### Problem description
Restate the span of lines that starts with the line containing "Build this scene" and ends with the line containing "from mathutils import Vector, Matrix, Euler", word for word, including both, with nothing else.

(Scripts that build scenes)

•••

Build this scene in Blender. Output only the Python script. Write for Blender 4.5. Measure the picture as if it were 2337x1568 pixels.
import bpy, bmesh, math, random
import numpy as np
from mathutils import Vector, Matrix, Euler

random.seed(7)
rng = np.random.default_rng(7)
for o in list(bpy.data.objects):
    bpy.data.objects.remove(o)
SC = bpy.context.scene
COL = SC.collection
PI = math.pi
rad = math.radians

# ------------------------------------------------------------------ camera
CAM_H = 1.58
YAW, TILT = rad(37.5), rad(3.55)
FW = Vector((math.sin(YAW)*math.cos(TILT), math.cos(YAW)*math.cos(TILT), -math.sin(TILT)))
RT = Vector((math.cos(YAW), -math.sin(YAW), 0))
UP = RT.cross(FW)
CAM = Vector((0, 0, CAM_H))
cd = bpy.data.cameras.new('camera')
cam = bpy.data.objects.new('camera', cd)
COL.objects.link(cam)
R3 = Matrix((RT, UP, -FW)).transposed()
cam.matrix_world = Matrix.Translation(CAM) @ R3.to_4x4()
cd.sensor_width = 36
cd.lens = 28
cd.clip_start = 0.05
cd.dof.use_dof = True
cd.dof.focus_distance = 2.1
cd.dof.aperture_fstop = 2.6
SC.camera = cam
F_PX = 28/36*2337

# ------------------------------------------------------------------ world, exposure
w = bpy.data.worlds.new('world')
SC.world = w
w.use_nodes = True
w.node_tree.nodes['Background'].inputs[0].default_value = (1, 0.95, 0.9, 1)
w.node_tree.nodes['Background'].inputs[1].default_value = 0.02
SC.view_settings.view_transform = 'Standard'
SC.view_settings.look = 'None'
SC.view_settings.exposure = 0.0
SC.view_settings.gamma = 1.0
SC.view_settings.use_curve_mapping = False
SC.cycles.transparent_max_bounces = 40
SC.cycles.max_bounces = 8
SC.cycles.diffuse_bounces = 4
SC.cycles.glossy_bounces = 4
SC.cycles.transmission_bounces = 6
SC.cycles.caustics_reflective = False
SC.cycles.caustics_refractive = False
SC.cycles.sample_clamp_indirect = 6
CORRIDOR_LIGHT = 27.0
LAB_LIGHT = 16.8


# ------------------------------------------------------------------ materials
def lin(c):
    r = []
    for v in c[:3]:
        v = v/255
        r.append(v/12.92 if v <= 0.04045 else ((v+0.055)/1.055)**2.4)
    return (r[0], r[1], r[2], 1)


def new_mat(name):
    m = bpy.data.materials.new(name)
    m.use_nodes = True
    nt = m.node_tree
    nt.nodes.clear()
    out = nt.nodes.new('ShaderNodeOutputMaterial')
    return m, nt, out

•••

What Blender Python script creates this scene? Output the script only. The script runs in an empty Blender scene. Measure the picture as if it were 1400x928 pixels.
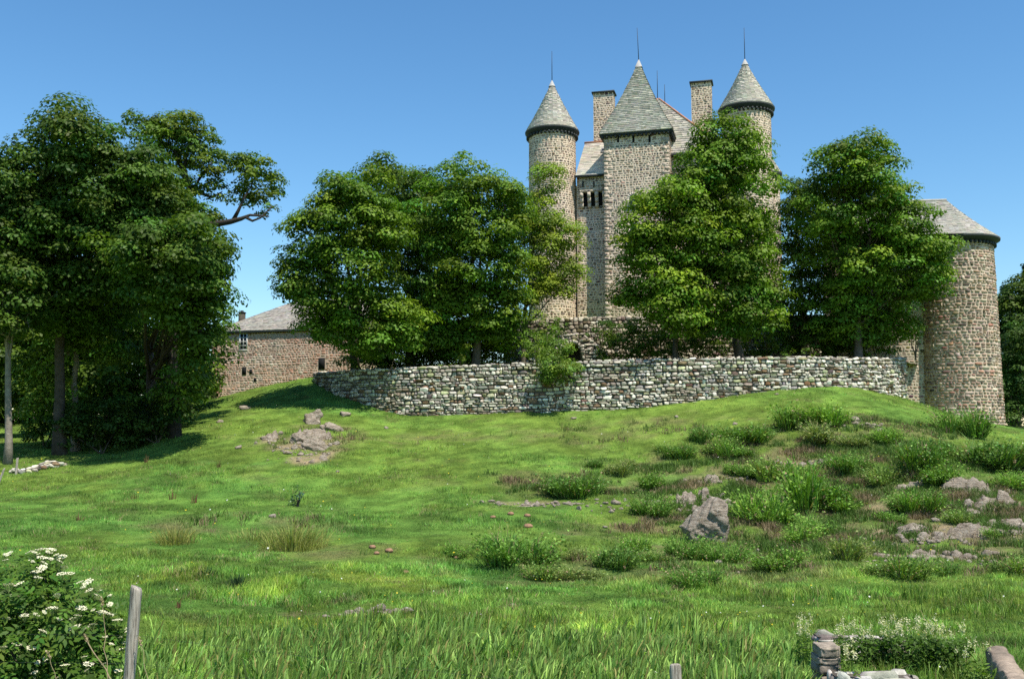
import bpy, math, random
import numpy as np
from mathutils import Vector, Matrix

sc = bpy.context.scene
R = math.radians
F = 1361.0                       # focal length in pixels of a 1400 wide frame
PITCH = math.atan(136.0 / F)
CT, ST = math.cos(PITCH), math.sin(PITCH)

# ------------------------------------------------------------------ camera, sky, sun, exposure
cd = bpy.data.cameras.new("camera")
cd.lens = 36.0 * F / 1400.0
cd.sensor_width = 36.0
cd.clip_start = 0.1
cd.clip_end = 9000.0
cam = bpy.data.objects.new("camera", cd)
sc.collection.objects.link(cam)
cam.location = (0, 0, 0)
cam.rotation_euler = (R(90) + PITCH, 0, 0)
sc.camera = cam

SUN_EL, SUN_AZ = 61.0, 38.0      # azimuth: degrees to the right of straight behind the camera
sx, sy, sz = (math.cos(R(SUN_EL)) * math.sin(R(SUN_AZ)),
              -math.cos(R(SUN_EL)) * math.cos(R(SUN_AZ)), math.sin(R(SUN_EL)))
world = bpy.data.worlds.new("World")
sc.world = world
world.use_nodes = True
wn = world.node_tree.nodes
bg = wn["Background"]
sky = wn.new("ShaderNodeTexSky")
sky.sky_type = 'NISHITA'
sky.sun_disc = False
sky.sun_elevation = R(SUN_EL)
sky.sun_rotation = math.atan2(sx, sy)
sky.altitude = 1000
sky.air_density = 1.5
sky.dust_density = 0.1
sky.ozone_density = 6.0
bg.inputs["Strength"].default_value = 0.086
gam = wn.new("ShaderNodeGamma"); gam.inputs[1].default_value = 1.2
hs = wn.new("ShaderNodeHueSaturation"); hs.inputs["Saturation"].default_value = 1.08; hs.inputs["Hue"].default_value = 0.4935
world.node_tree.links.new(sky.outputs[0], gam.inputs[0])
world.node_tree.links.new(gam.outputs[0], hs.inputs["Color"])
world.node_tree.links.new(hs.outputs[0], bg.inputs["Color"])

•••

### Completed task
Build this scene in Blender. Output only the Python script. Write for Blender 4.5. Measure the picture as if it were 2337x1568 pixels.
import bpy, bmesh, math, random
import numpy as np
from mathutils import Vector, Matrix, Euler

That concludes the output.